Wherever the word "picture" appears in a line, extract that line.

▶ **Dataset extract**:
-- Begin --
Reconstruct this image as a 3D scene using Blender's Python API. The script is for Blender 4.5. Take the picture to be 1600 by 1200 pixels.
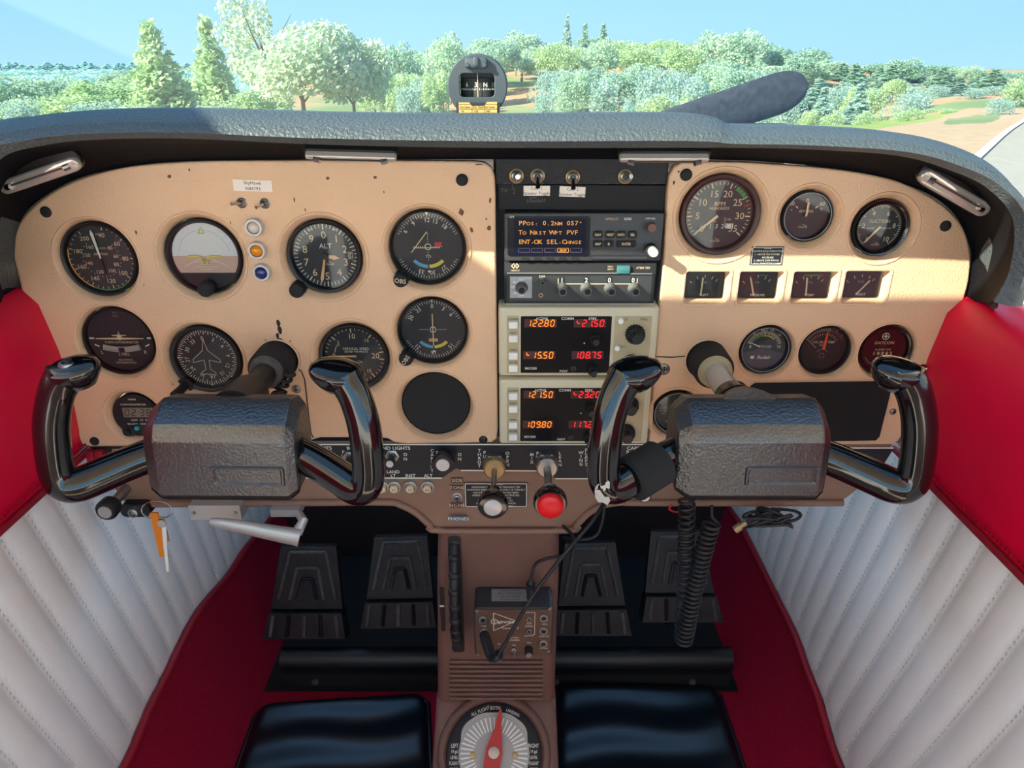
import bpy, bmesh, math, random
from math import sin, cos, pi, radians, sqrt, atan2
from mathutils import Vector, Matrix
for o in list(bpy.data.objects): bpy.data.objects.remove(o, do_unlink=True)
SC = bpy.context.scene
COL = SC.collection
# ---------------------------------------------------------------- camera
F = 1140.0; TH = math.atan(500 / F); CT, ST = cos(TH), sin(TH)
CAM = (0.0, -0.77, 1.05)
cd = bpy.data.cameras.new('camera'); cd.sensor_width = 36; cd.lens = F / 1600 * 36; cd.clip_start = .02; cd.clip_end = 3000
cam = bpy.data.objects.new('camera', cd); COL.objects.link(cam)
cam.location = CAM; cam.rotation_euler = (pi / 2 - TH, 0, 0)
SC.camera = cam
# ---------------------------------------------------------------- world, sun, exposure
W = bpy.data.worlds.new('sky'); SC.world = W; W.use_nodes = True
nt = W.node_tree; nt.nodes.clear()
wo = nt.nodes.new('ShaderNodeOutputWorld'); wb = nt.nodes.new('ShaderNodeBackground')
tc = nt.nodes.new('ShaderNodeTexCoord'); sx = nt.nodes.new('ShaderNodeSeparateXYZ'); cr = nt.nodes.new('ShaderNodeValToRGB')
nt.links.new(tc.outputs['Generated'], sx.inputs[0]); nt.links.new(sx.outputs['Z'], cr.inputs[0])
nt.links.new(cr.outputs[0], wb.inputs[0]); nt.links.new(wb.outputs[0], wo.inputs[0])
e = cr.color_ramp.elements
e[0].position = 0.0; e[0].color = (.42, .70, .88, 1)
e[1].position = 1.0; e[1].color = (.22, .46, .85, 1)
x = e.new(.10); x.color = (.29, .61, .90, 1)
x = e.new(.40); x.color = (.27, .58, .92, 1)
wb.inputs[1].default_value = 1.0
SUN_DIR = Vector((1.6, 1.0, -1.06)).normalized()
sl = bpy.data.lights.new('sun', 'SUN'); sl.energy = 12.5; sl.angle = radians(.6); sl.color = (1, .90, .70)
so = bpy.data.objects.new('sun', sl); COL.objects.link(so); so.location = (-6, -4, 6)
so.rotation_euler = SUN_DIR.to_track_quat('-Z', 'Y').to_euler()
SC.view_settings.view_transform = 'Standard'; SC.view_settings.look = 'None'
SC.view_settings.gamma = 1; SC.view_settings.use_curve_mapping = False
SC.view_settings.exposure = 1.62
# ---------------------------------------------------------------- picture measurement helpers
def ray(px, py):
    u = (px - 800) / F; v = (600 - py) / F
    return Vector((u, CT + v * ST, -ST + v * CT))
def PY(px, py, Y):
    d = ray(px, py); return Vector(CAM) + d * ((Y - CAM[1]) / d.y)
def PX(px, py, X):
    d = ray(px, py); return Vector(CAM) + d * ((X - CAM[0]) / d.x)
def PZ(px, py, Z):
    d = ray(px, py); return Vector(CAM) + d * ((Z - CAM[2]) / d.z)
def pan(px, py, z=0):
    p = PY(px, py, -z); return (p.x, p.z)
# ---------------------------------------------------------------- materials
def s2l(c): return tuple(((v / 255) / 12.92 if v / 255 <= .04045 else ((v / 255 + .055) / 1.055) ** 2.4) for v in c)
MATS = {}
def mat(name, rgb, rough=.5, metal=0, bump=0, bscale=400, spec=.5, emit=0, var=0, vscale=30, coat=0, var2=None, btype='noise', detail=4):
    m = bpy.data.materials.new(name); m.use_nodes = True; n = m.node_tree.nodes; L = m.node_tree.links
    b = n['Principled BSDF']; c = s2l(rgb) + (1,)
    b.inputs['Base Color'].default_value = c; b.inputs['Roughness'].default_value = rough; b.inputs['Metallic'].default_value = metal
    b.inputs['Specular IOR Level'].default_value = spec; b.inputs['Coat Weight'].default_value = coat
    if emit: b.inputs['Emission Color'].default_value = c; b.inputs['Emission Strength'].default_value = emit
    if bump or var:
        t = n.new('ShaderNodeTexCoord')
    if bump:
        if btype == 'leather':
            x = n.new('ShaderNodeTexVoronoi'); x.feature = 'DISTANCE_TO_EDGE'; x.inputs['Scale'].default_value = bscale
            nz = n.new('ShaderNodeTexNoise'); nz.inputs['Scale'].default_value = bscale * .6; nz.inputs['Detail'].default_value = 3
            mx = n.new('ShaderNodeMixRGB'); mx.inputs[0].default_value = .02
            L.new(t.outputs['Object'], nz.inputs['Vector']); L.new(t.outputs['Object'], mx.inputs[1]); L.new(nz.outputs['Color'], mx.inputs[2]); L.new(mx.outputs[0], x.inputs['Vector'])
            h = x.outputs['Distance']
        else:
            x = n.new('ShaderNodeTexNoise'); x.inputs['Scale'].default_value = bscale; x.inputs['Detail'].default_value = detail
            L.new(t.outputs['Object'], x.inputs['Vector']); h = x.outputs['Fac']
        bp = n.new('ShaderNodeBump'); bp.inputs['Strength'].default_value = bump; bp.inputs['Distance'].default_value = .002
        L.new(h, bp.inputs['Height']); L.new(bp.outputs[0], b.inputs['Normal'])
    if var:
        x = n.new('ShaderNodeTexNoise'); x.inputs['Scale'].default_value = vscale; x.inputs['Detail'].default_value = 6
        L.new(t.outputs['Object'], x.inputs['Vector'])
        r = n.new('ShaderNodeValToRGB'); r.color_ramp.elements[0].position = .3; r.color_ramp.elements[1].position = .7
        c2 = s2l(var2) + (1,) if var2 else tuple(v * (1 - var) for v in c[:3]) + (1,)
        r.color_ramp.elements[0].color = c2; r.color_ramp.elements[1].color = c
        L.new(x.outputs['Fac'], r.inputs[0]); L.new(r.outputs[0], b.inputs['Base Color'])
    MATS[name] = m; return m
def glassmat(name, tint, haze, gloss=True, hazecol=(1, 1, 1)):
    m = bpy.data.materials.new(name); m.use_nodes = True; n = m.node_tree.nodes; L = m.node_tree.links; n.clear()
    o = n.new('ShaderNodeOutputMaterial'); tr = n.new('ShaderNodeBsdfTransparent'); tr.inputs[0].default_value = tint + (1,)
    gl = n.new('ShaderNodeBsdfGlossy'); gl.inputs['Roughness'].default_value = .03
    fr = n.new('ShaderNodeFresnel'); fr.inputs[0].default_value = 1.45
    mx = n.new('ShaderNodeMixShader')
    if gloss: L.new(fr.outputs[0], mx.inputs[0])
    else: mx.inputs[0].default_value = .0
    src = tr.outputs[0]
    if haze:
        tl = n.new('ShaderNodeBsdfTranslucent'); tl.inputs[0].default_value = hazecol + (1,)
        df = n.new('ShaderNodeBsdfDiffuse'); df.inputs[0].default_value = hazecol + (1,)
        ad = n.new('ShaderNodeMixShader'); ad.inputs[0].default_value = .5
        L.new(tl.outputs[0], ad.inputs[1]); L.new(df.outputs[0], ad.inputs[2])
        hz = n.new('ShaderNodeMixShader'); hz.inputs[0].default_value = haze
        L.new(tr.outputs[0], hz.inputs[1]); L.new(ad.outputs[0], hz.inputs[2]); src = hz.outputs[0]
    L.new(src, mx.inputs[1]); L.new(gl.outputs[0], mx.inputs[2]); L.new(mx.outputs[0], o.inputs[0])
    MATS[name] = m; return m
mat('tan', (226, 186, 150), .5, bump=.45, bscale=460, var=.07, vscale=9)
mat('tan_edge', (190, 150, 108), .5)
mat('cream', (205, 196, 168), .45, var=.05, vscale=60)
mat('cream_dark', (176, 164, 132), .5)
mat('brown', (142, 108, 88), .55, bump=.2, bscale=300, var=.1, vscale=25)
mat('brown_dark', (112, 78, 68), .5, bump=.25, bscale=250, var=.12, vscale=20)
mat('black', (22, 23, 26), .45)
mat('black_gloss', (13, 13, 15), .12, coat=.5)
mat('black_matte', (26, 27, 31), .8)
mat('black_wrinkle', (27, 28, 33), .55, bump=.5, bscale=900)
mat('placard', (17, 19, 28), .5)
mat('dialblack', (34, 36, 42), .6)
mat('dialgrey', (52, 50, 52), .6)
mat('dialbrown', (50, 44, 46), .6)
mat('shroud', (70, 78, 81), .45, bump=1.0, bscale=330, spec=.5)
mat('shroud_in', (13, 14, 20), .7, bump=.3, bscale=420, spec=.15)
mat('vinyl', (36, 33, 33), .28, bump=.36, bscale=380, spec=1.0, detail=2).node_tree.nodes['Principled BSDF'].inputs['IOR'].default_value = 1.66
mat('white', (236, 234, 228), .6)
mat('paint_white', (225, 222, 205), .7)
mat('paint_cream', (222, 198, 160), .7)
mat('lume', (226, 202, 160), .7)
mat('lume_orange', (226, 176, 128), .7)
mat('paper', (238, 226, 216), .8)
mat('ink', (40, 36, 36), .8)
mat('green', (58, 140, 72), .7)
mat('yellow', (214, 200, 84), .7)
mat('ltblue', (92, 160, 196), .7)
mat('amberarc', (224, 170, 90), .7)
mat('redmark', (200, 60, 40), .7)
mat('orange_needle', (240, 90, 30), .6)
mat('chrome', (205, 205, 205), .22, metal=1)
mat('steel', (170, 168, 165), .38, metal=1)
mat('brass', (176, 148, 104), .4, metal=.6)
mat('shaft_steel', (186, 188, 190), .25, metal=.45)
mat('alu', (196, 196, 192), .45, metal=.6)
mat('aluchip', (190, 188, 184), .6, metal=.4, bump=.6, bscale=200)
mat('cap_silver', (196, 196, 196), .35, metal=.35)
mat('red_leather', (228, 3, 60), .45, bump=.12, bscale=600, spec=.3)
mat('red_carpet', (178, 26, 58), .95, bump=1, bscale=900, var=.35, vscale=300, spec=.1)
mat('red_pipe', (150, 14, 38), .5)
mat('white_leather', (250, 249, 248), .5, bump=.15, bscale=500, var=.05, vscale=12)
mat('stitch', (200, 197, 194), .8)
mat('red_knob', (232, 18, 26), .3)
mat('red_switch', (150, 16, 34), .4)
mat('mat_rubber', (12, 18, 26), .3, bump=.1, bscale=40)
mat('pedal', (32, 31, 33), .45, bump=.4, bscale=120, var=.35, vscale=60, var2=(14, 14, 16))
mat('wearedge', (96, 90, 88), .6, var=.5, vscale=90)
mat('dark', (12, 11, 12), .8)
mat('firewall', (48, 40, 36), .9)
mat('gunmetal', (58, 60, 64), .4, metal=.3, bump=.2, bscale=900)
mat('transp_face', (64, 68, 70), .35, metal=.5)
mat('knob_grey', (96, 98, 96), .5)
mat('lcd', (120, 112, 100), .4)
mat('teal', (50, 160, 170), .4)
mat('tealdark', (52, 110, 108), .3)
mat('led_orange', (255, 120, 24), .5, emit=.6)
mat('led_red', (255, 24, 30), .5, emit=.6)
mat('led_back_o', (66, 24, 10), .5)
mat('led_back_r', (62, 14, 14), .5)
mat('gps_screen', (8, 12, 40), .4, spec=.15)
mat('display_black', (13, 14, 20), .3, spec=.2)
mat('gps_amber', (206, 140, 50), .5, emit=.16)
mat('flag_red', (220, 60, 50), .5)
mat('amberlens', (232, 140, 10), .15, coat=.6)
mat('bluelens', (30, 44, 110), .15, coat=.6)
mat('clearlens', (214, 200, 186), .15, coat=.6)
mat('lampglass', (190, 182, 174), .12, metal=.35, coat=.5)
mat('lampdark', (92, 86, 82), .2, metal=.4)
mat('datcon', (70, 14, 24), .25, var=.4, vscale=20)
mat('tachrim', (58, 30, 30), .4)
mat('radair', (84, 70, 84), .5)
mat('foam', (34, 36, 40), .95, bump=.6, bscale=1500)
mat('cork', (30, 31, 34), .95, bump=.8, bscale=1200, var=.3, vscale=900)
mat('orange_tag', (226, 130, 12), .35)
mat('cord', (28, 29, 32), .5)
mat('redwire', (190, 30, 40), .5)
mat('yellowwire', (210, 190, 60), .5)
mat('plate_grey', (150, 154, 158), .45, metal=.3)
mat('intercom', (92, 64, 50), .5, bump=.2, bscale=200, var=.15, vscale=40)
mat('embosstape', (72, 52, 44), .5)
mat('bluetape', (74, 110, 134), .5)
mat('dialwhite', (168, 164, 160), .5, metal=.2)
mat('fuelred', (190, 44, 46), .45, var=.1, vscale=60)
mat('compass', (62, 72, 78), .55)
mat('compcard', (62, 64, 62), .8, var=.2, vscale=500)
mat('card', (196, 160, 92), .8)
mat('attsky_reflect', (206, 208, 208), .5)  # horizon ball tones include the pale pinkish reflection on the glass
mat('attground_reflect', (196, 164, 148), .5)
mat('screwsteel', (150, 145, 140), .35, metal=.9)
mat('chip', (104, 76, 58), .9)
mat('chipblack', (34, 30, 30), .8)
mat('roofcloth', (232, 226, 218), .9)
mat('rear_bounce_grey', (190, 170, 160), .9)
mat('prop', (28, 34, 46), .6, var=.35, vscale=60, var2=(52, 60, 74))
mat('cowl', (225, 225, 222), .4)
glassmat('dialglass', (1, 1, 1), 0)
glassmat('windshield', (.348, .38, .398), .045, gloss=False, hazecol=(.80, .93, .95))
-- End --
▶ **Exercise response**:
Reconstruct this image as a 3D scene using Blender's Python API. The script is for Blender 4.5. Take the picture to be 1600 by 1200 pixels.
# ---------------------------------------------------------------- picture measurement helpers